Investigation of Systematic Bias in Radiometric Diameter Determination of Near-Earth Asteroids: the Night Emission Simulated Thermal Model (NESTM)

TL;DR

This paper examines biases in the Near-Earth Asteroid Thermal Model (NEATM) caused by assumptions about night-side emission and introduces the NESTM model to improve diameter estimates, especially at large phase angles.

Contribution

The paper introduces the Night Emission Simulated Thermal Model (NESTM), which accounts for night-side emission based on thermal inertia, reducing systematic biases in asteroid diameter estimation.

Findings

NEATM overestimates diameters at large phase angles.

NESTM reduces bias in diameter estimates compared to NEATM.

Adopting NESTM with thermal inertia=200 improves accuracy.

Abstract

The Near-Earth Asteroid Thermal Model (NEATM, Harris, 1998) has proven to be a reliable simple thermal model for radiometric diameter determination.
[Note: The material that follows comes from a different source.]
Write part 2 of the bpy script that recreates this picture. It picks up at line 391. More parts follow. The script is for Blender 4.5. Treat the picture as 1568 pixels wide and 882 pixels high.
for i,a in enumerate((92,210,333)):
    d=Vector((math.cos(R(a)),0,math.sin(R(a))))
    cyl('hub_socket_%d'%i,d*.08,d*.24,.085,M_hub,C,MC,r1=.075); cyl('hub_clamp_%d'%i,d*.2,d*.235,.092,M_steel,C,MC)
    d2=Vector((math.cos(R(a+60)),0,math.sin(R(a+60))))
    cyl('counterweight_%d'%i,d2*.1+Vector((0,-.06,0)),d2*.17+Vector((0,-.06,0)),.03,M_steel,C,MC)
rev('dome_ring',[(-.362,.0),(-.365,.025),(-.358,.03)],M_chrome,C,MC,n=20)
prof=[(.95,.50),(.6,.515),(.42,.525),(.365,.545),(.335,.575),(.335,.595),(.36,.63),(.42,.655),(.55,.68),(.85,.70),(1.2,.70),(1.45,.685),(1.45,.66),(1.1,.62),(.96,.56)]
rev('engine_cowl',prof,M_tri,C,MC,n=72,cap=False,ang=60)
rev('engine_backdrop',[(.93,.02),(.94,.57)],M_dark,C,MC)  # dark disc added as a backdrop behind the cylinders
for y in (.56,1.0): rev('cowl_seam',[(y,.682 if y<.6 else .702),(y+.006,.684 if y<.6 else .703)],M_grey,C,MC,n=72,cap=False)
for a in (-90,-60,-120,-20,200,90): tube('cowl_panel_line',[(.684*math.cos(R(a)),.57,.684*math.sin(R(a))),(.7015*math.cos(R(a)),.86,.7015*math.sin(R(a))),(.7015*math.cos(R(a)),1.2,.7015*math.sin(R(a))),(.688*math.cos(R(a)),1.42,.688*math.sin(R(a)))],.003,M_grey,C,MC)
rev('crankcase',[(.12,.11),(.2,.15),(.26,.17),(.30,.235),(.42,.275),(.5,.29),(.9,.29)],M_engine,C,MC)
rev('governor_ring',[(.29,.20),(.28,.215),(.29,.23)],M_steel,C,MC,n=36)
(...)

However NEATM assumes zero thermal emission on the night side of an asteroid. We investigate how this assumption affects the best-fit beaming parameter, overestimates the effective diameter and underestimates the albedo at large phase angles, by testing NEATM on thermal IR fluxes generated from simulated asteroid surfaces with different thermal inertia. We compare NEATM to radar diameters and find that NEATM overestimates the diameter when the beaming parameter is fitted to multi-wavelength observations and underestimates the diameter when the default beaming parameter is used. The Night Emission Simulated Thermal Model (NESTM) is introduced. NESTM models the night side temperature as an iso-latitudinal fraction (f) of the maximum day side temperature (Maximum temperature calculated for NEATM with beaming parameter = 1). A range of f is found for different thermal parameters, which depend on the thermal inertia. NESTM diameters are compared with NEATM and radar diameters, and it is shown that NESTM may reduce the systematic bias in overestimating diameters. It is suggested that a version of the NESTM which assumes the thermal inertia = 200 S.I. units is adopted as a default model when the solar phase angle is greater than 45 degrees.